Thursday, December 22, 2011

Lesson 6: Renvers (Is Hard!)

Our lesson tonight started with continued work on shoulder in, which, it turns out, needs more bend than I was using.  According to Julie, if I have his body too straight, then he's leg yielding, so I need to keep a nice bend to the inside while asking for the shoulders to come in a few inches from the rail.  We started to really do well with this, once I understood the concept of keeping a bend.  During the shoulder in maneuver, I need to continue to sit to the inside, use an inside leg at the girth (inside leg should be ahead of outside leg at all times to be correct), a little wiggle to make sure my outside leg is still there and giving some forward encouragement and catching him if the hindquarters shift too far out, placed back behind the girth.  My inside hand needs to be off of the neck and toward the inside, just wiggling and releasing on occasion to keep a nice bend with very little contact on the inside rein, and the outside hand with light contact, releasing gently once in a while to ask Louie to stretch his neck down deeper, and giving (the important part!) when he does reach down to it. 

Then after Julie was satisfied with our shoulder in (which wasn't new to us thanks to our lessons last winter with Marlene), she had us trot over a few cavelleti (which was SO much better than the first few times we did them!), then learn something completely new-  Renvers. 

So renvers is haunches out.  It is very similar to shoulder in, except the bend is opposite.  Well if we have shoulder in down pretty well, renvers should be no big deal then, right?  Wrong!  The hard thing about renvers (besides the fact that it is nearly impossible to keep correct in my brain!) is that the horse has to be really, really responsive to the legs.  It's a true test to find out if your horse moves away from your legs well, as unlike shoulder in, it takes a LOT of inside leg to keep both the haunches and the head out.  Think of a parachute or a gently curved semi-circle.  It is a lot easier for that semi-circle to travel in the convex direction, with the center of that line leading and the two ends of the semi-circle trailing behind.  This is like shoulder in.  You push the middle of the horse sideways and the head and tail follow.  Renvers means pushing that semi-circle in the opposite direction, in the concave direction, which, to a parachute creates a lot of resistance, and hence slows it down.  So we have to push two ends of the arc forward instead of just pushing the middle and having the rest follow.  So naturally it is challenging, and it's a bit unnatural! 

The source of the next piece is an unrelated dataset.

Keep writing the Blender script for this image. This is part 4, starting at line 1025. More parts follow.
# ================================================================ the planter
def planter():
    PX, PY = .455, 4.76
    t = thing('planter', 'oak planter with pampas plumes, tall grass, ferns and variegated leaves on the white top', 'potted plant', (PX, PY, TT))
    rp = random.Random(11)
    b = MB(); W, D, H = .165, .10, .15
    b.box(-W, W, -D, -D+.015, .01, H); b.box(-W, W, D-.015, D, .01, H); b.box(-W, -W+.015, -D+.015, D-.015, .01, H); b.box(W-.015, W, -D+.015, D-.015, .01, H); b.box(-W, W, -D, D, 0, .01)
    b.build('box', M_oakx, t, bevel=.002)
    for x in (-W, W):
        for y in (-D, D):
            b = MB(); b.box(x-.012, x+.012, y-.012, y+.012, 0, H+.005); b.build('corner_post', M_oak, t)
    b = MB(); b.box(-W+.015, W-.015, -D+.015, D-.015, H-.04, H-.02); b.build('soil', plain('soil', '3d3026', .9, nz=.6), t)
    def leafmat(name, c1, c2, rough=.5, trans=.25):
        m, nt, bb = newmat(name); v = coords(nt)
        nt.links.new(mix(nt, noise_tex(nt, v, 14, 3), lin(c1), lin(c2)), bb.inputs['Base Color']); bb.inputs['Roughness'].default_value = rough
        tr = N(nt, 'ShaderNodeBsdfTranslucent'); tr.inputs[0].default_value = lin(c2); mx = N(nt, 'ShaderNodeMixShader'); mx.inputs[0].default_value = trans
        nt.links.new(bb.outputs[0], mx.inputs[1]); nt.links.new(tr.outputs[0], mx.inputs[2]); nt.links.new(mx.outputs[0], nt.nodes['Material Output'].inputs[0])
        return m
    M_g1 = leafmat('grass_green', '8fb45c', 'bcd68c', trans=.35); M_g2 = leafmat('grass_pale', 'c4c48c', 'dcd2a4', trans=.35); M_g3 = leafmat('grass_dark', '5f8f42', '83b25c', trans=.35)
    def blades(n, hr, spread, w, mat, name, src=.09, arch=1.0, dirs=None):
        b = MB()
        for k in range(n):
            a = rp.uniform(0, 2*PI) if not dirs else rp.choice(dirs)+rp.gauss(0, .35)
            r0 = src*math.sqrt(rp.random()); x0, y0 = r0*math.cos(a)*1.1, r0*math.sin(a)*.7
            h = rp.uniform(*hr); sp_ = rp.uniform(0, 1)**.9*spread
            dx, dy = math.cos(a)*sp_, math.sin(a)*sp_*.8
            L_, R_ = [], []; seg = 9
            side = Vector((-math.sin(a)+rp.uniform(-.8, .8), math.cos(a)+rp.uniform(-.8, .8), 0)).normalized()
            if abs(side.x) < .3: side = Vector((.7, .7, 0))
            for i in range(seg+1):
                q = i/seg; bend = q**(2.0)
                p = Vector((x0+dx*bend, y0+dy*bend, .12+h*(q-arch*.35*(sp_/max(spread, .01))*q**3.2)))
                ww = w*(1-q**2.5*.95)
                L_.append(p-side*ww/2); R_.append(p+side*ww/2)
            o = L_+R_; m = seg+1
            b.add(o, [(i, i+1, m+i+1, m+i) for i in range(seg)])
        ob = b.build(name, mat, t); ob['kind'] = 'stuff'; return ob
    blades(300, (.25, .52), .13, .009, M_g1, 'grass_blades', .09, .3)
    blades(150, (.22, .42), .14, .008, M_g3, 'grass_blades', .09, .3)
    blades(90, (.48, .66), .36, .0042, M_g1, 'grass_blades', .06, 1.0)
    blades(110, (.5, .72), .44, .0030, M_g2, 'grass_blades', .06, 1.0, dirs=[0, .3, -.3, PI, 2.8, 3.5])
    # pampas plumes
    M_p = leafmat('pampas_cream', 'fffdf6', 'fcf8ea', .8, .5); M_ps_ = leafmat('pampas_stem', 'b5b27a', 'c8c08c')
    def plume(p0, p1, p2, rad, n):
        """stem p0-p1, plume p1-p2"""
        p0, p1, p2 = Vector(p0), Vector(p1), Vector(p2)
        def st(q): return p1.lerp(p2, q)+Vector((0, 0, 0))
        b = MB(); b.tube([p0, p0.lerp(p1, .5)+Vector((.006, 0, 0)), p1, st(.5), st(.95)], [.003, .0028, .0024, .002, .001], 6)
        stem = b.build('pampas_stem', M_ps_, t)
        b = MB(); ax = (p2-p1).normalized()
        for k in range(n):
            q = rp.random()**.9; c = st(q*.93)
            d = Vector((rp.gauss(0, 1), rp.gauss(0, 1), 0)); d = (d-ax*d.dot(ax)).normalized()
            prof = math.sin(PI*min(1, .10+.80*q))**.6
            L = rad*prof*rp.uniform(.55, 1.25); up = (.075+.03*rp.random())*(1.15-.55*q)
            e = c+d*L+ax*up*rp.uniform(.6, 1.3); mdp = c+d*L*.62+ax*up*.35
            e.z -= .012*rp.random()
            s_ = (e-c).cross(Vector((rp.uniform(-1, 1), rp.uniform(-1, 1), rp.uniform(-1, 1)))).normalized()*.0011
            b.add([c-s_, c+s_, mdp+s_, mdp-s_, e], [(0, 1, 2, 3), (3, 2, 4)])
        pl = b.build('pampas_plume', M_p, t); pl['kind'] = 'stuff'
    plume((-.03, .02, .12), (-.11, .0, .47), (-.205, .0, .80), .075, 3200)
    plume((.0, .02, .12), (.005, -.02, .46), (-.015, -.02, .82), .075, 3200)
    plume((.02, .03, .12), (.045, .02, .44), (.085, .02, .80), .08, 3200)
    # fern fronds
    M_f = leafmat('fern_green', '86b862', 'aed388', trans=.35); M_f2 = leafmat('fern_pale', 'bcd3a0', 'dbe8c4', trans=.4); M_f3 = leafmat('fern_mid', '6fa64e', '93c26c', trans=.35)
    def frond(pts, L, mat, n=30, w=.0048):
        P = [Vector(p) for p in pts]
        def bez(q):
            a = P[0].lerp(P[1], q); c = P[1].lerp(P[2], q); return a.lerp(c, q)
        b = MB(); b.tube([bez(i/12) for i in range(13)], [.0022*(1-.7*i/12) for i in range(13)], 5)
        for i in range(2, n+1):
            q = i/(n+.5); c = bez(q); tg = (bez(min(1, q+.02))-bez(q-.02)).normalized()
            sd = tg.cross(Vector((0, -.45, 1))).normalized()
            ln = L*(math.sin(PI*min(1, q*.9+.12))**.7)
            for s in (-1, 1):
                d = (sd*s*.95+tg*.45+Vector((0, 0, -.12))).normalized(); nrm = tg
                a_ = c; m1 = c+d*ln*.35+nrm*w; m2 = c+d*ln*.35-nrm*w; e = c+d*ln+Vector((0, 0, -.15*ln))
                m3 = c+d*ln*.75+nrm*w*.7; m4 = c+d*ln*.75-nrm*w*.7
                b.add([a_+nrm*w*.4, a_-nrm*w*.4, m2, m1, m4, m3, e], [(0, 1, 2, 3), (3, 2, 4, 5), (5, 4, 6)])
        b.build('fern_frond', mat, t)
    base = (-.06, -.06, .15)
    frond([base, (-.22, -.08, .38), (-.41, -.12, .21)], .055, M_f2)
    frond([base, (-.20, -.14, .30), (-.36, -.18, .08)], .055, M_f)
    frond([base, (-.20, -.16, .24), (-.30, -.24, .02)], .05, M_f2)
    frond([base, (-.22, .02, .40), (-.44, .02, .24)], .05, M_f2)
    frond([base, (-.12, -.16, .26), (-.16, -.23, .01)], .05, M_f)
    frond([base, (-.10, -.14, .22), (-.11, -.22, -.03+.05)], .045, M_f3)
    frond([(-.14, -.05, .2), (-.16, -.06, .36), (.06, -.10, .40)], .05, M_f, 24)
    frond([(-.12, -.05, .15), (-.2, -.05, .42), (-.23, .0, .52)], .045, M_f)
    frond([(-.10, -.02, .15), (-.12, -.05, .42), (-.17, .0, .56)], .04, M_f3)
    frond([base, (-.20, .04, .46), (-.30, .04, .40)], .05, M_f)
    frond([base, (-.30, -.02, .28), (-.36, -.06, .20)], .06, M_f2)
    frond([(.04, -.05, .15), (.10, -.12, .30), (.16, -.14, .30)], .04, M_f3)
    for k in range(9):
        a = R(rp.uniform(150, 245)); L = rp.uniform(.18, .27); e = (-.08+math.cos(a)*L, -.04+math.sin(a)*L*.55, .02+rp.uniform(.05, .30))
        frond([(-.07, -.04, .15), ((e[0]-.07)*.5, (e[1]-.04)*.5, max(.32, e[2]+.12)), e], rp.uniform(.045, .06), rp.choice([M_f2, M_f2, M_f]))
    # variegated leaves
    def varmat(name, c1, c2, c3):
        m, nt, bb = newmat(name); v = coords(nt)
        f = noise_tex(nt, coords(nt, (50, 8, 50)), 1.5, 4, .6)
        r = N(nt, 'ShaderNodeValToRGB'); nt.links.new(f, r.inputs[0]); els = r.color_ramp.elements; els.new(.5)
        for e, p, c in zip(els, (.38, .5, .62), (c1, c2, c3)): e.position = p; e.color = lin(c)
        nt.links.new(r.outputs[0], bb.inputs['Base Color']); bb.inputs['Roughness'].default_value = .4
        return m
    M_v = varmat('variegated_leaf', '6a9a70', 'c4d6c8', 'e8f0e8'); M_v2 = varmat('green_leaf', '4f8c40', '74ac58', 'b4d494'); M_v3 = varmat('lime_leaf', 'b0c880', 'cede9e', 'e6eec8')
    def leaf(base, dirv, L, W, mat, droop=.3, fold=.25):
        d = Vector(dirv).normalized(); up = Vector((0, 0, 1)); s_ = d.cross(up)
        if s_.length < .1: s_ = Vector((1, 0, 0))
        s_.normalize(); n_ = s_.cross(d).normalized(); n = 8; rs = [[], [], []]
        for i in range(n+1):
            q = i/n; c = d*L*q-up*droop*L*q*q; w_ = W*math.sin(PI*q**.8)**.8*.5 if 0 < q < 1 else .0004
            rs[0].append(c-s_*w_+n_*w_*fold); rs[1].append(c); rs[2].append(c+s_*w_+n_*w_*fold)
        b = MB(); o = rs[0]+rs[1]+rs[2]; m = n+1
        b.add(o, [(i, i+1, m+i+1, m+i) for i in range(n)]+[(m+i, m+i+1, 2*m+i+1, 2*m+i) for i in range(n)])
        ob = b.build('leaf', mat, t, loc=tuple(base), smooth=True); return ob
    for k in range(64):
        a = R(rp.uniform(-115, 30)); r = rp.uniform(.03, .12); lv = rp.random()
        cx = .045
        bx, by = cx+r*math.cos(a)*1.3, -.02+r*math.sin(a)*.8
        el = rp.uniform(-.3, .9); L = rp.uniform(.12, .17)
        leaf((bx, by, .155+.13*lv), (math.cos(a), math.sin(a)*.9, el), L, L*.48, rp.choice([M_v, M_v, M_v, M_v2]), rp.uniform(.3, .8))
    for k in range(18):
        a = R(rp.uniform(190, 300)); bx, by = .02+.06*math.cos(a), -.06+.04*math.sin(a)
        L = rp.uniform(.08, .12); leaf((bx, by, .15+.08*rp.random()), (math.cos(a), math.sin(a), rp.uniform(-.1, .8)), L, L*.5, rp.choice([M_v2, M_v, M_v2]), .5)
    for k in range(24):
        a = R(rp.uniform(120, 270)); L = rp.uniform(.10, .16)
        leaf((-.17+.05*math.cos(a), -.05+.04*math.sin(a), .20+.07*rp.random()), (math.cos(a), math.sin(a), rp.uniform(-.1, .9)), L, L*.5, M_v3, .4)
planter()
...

This is a view from above of a horse in renvers.  You can see the rail at the bottom left of the photo.


We worked on this mostly at the trot.  Julie loves renvers because it forces a horse to use both of their hind legs, rather than just the inside leg.  Well, Louie doesn't love to work, so he resisted, but eventually we had some decently okay looking renvers on a 20 m circle in posting trot.  For the renvers movement, my weight needs to be to the outside, my legs need to switch (inside leg back, outside leg forward), and both of my hands need to come somewhat to the inside.  You use a TON of inside leg (but intermittent, with help from the whip or you'll be a hurting unit) to keep those haunches out, but some outside leg at the girth to keep the bend to the outside and to help control the direction of travel.  Then the outside rein has to work fairly hard here to ask for the bend, as it's not natural for what we've taught the horse nor ourselves 'til now, and the inside (inside of the circle) rein needs contact to receive the horse's movement from the outside leg and not let the horse drift out of the circle. 

Well, it wasn't pretty but we got a little bit of decent renvers, and then we used it as a set up for the canter depart.  Julie had me doing a sitting or posting trot in renvers, then switch my bend (and my legs) and ask for the canter with little to no leg.  My inside seat bone sliding forward (with my legs already in position with the outside leg back) should be the cue for the canter.  After three or four tries, we couldn't pick up the right lead (well, think about this, three months ago, I had to use spurs, seat, lean forward, and kiss in order to get it, now we can do it with just a little leg and seat, but we'll have to shake up the coke bottle a bit more so he is more sensitive to just the inside seat bone sliding forward with the legs in the position of canter (outside leg back, inside leg at the girth).  So that is our homework for the week. 

I figure we'll do a lot of work on renvers and probably also on our trot-canter transitions in the next ride or two that we get in before our next lesson.  I'm hopeful that it will get easier!  Hopefully we'll get more than one ride in with Christmas this weekend!